I think you were absolutely right to be honest about grad school. Sometimes we're faced with a choice of regrets, rather than one decision that you'll always feel good about. That's life.

Finally, yeah, if you live long enough and have deep friendships, you will also have horrific friendship breakups. I have never been hurt in a romantic relationship as much as I've been hurt by the end of a friendship. And in some cases I look back and I still don't really understand what happened.

Date: 2016-07-10 02:41 am (UTC)
From: [identity profile] osprey-archer.livejournal.com
I have discovered that some people just don't seem to understand about friendship breakups. If someone goes through a romantic breakup, then everyone gets it if they want to eat ice cream and cry about it for a while, but the end of a friendship - a lot of people don't seem to see why that would be upsetting.

It always makes me wonder if there's actually any substance to my friendships with these people - if they can't imagine being upset if a friendship ended, then how deep are their feelings for any of their friends?

Date: 2016-07-12 11:01 pm (UTC)
artemis_wandering: (Allison Argent)
From: [personal profile] artemis_wandering
Well, let's just say you are far smarter than me. I keep pushing myself through because of many of the concerns echoed here. And it does indeed become harder to quit the longer you're there. Psychologists would probably love to study my incorrect evaluation of sunk costs.
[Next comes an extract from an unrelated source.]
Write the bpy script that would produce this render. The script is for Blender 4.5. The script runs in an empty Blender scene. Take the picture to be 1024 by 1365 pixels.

I am glad you were able to talk to your friend about it.

Huh, wow, honestly this post resonates so much for me.

Date: 2016-07-13 01:14 am (UTC)
From: [identity profile] osprey-archer.livejournal.com
Aw, don't be too hard on yourself. I don't think it's a matter of smarts but of circumstances: my circumstances made it easier to quit than it is for you, not least because moving back in with my parents meant moving back to my hometown with plenty of job opportunities, not to the middle of nowhere.

Date: 2016-07-20 10:48 pm (UTC)
artemis_wandering: (Allison Argent)
From: [personal profile] artemis_wandering
Yeah, but also, I've been considering this a lot and while academics will say "they couldn't hack" I'm realizing that those who quit (versus the few who flunk out) are very brave. Because those who do might have to face some derision about quitting (whether from family or friends or whomever), and face a new unknown after they thought they had set plans. I tell myself I'm not a quitter and that's why I don't, but I also think its because I'm so scared of the the unknown, the sunk costs, and the "I told you so's" I'd get if I did quit. So yeah, some circumstances aren't great for quitting, but they're also not great for continuing (no funding, etc). I'm just too stubborn which in this case is probably bad, to quit, even if I should.

So I also admire you for making the choice.